Ostatnio kombinowałem nad skipem opisującym typowego złego anomalnego stwora. Opiszę go w trzech punktach:
Wygląd: Standardowe przedstawienie strasznej bestii z koszmarów. Wielkie kły, gruba skóra porośnięta futrem, cztery łapy z grubymi pazurami. W dodatku poszarpany ogon i części kręgosłupa wystające z pleców. Gdzieniegdzie są blizny oraz otwarte rany.
Zachowanie: Furiacko morduje większe stworzenia, najbardziej ludzi (woow). Zawsze po to aby zjeść swoją ofiarę. Najwyraźniej preferuje gdy mięso zaczyna gnić, więc tworzy jakby swoje zapasy.

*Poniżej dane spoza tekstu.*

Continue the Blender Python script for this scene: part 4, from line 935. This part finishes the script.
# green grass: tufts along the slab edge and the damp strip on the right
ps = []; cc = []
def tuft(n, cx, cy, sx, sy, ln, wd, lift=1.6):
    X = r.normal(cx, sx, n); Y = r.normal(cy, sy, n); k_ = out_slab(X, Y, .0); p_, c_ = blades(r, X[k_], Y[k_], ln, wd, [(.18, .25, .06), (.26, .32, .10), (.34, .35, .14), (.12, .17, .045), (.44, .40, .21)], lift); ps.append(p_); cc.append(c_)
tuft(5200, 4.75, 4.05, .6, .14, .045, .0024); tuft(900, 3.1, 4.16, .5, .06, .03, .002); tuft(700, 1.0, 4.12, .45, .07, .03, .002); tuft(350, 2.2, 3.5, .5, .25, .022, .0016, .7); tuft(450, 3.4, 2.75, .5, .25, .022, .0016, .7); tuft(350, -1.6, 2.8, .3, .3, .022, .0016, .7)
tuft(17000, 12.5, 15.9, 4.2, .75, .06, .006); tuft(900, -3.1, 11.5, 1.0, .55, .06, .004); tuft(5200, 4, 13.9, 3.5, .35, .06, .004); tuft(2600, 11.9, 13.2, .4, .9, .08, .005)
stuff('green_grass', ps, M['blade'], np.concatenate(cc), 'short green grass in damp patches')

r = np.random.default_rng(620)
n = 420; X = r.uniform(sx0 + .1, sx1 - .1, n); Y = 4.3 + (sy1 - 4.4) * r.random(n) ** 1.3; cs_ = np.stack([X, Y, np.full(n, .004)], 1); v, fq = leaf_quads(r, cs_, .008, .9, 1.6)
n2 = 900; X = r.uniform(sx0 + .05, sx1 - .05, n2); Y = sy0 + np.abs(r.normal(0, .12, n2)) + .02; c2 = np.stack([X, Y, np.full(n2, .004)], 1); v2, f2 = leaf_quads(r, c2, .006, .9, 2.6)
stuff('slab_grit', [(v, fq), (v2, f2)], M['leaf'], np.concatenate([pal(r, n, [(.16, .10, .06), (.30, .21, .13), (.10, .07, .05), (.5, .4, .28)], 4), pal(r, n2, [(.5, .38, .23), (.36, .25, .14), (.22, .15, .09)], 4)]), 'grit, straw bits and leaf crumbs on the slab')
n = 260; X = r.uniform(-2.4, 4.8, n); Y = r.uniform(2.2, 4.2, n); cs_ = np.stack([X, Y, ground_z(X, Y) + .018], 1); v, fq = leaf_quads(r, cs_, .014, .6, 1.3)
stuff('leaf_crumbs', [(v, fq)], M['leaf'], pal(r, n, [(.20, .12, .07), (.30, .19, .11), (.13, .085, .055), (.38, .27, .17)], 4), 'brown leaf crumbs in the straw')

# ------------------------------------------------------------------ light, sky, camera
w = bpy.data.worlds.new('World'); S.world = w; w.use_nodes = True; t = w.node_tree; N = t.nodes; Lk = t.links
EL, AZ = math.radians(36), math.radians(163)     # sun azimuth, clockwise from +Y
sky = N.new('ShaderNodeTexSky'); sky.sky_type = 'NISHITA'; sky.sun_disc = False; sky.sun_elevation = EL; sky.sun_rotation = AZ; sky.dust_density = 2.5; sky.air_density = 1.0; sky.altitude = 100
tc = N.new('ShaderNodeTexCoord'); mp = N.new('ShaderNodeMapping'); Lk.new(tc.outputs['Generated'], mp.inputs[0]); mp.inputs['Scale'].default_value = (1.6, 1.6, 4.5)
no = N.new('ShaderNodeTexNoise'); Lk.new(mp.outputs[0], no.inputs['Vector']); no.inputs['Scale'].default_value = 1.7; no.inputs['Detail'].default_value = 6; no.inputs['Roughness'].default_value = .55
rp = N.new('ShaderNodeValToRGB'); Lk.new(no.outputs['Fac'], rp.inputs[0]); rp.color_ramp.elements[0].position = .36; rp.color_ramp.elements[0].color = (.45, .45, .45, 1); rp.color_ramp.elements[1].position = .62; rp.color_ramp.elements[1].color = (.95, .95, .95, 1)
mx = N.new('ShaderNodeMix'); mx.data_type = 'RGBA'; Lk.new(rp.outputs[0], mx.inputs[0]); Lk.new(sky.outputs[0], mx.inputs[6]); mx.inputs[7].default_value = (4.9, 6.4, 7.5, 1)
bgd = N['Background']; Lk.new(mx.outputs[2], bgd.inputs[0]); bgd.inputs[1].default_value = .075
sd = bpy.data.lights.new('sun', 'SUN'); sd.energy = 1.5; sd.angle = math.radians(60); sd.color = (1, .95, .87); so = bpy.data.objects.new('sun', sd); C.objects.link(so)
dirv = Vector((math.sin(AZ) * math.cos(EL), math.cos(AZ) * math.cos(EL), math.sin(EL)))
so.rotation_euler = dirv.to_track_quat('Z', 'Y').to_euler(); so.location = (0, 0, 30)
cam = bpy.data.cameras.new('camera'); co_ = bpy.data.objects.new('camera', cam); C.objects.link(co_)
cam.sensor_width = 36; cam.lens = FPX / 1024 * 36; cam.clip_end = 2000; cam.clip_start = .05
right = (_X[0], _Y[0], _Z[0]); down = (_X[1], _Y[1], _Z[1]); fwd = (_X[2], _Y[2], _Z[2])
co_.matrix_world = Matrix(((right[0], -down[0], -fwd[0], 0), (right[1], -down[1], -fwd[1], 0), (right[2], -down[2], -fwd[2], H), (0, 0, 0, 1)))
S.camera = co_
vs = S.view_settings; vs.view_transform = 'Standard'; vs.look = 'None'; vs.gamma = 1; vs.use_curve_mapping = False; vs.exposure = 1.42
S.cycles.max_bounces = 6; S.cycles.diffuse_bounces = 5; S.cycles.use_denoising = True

No ok, raport nie porywa mnie i jest standardowy. Ocena minusowa.
Hola hola, ale to nie koniec.
Twist: W określonej formie wyjdzie na to, że bestia to sztuczna krzyżówka dwóch zwierząt posiadająca świadomość. Miał to być eksperyment, niestety nie udał się i wyszło to co wyszło a nieszczęśnik uciekł. Wygląda na to, że kiedy obiekt poluje oraz je nie myśli o bólu towarzyszącemu mu przez cały czas. Nienawidzi ludzi ponieważ zapamiętał sobie ich jako swoich oprawców. Widoczne jest to gdy np. ubezwłasnowolnimy bestie i zaczniemy ją tłuc, koleś ogarnięty dostrzeże błagalny i smutny wzrok. Szczęśliwy finał i dobre zabezpieczenie: opracowano środki które zmniejszają ból u obiektu a on sam przestaje być zły i staje się w pewien sposób przyjazny, lecz należy uważać na rany oraz nie należy zapominać o aplikacji środków przeciwbólowych. Dało się to nawet pogłaskać i karmić z ręki świeżym zakrwawionym mięsem. Z bestii wyszedł nam łagodny baranek o wyglądzie niszczyciela z piekieł.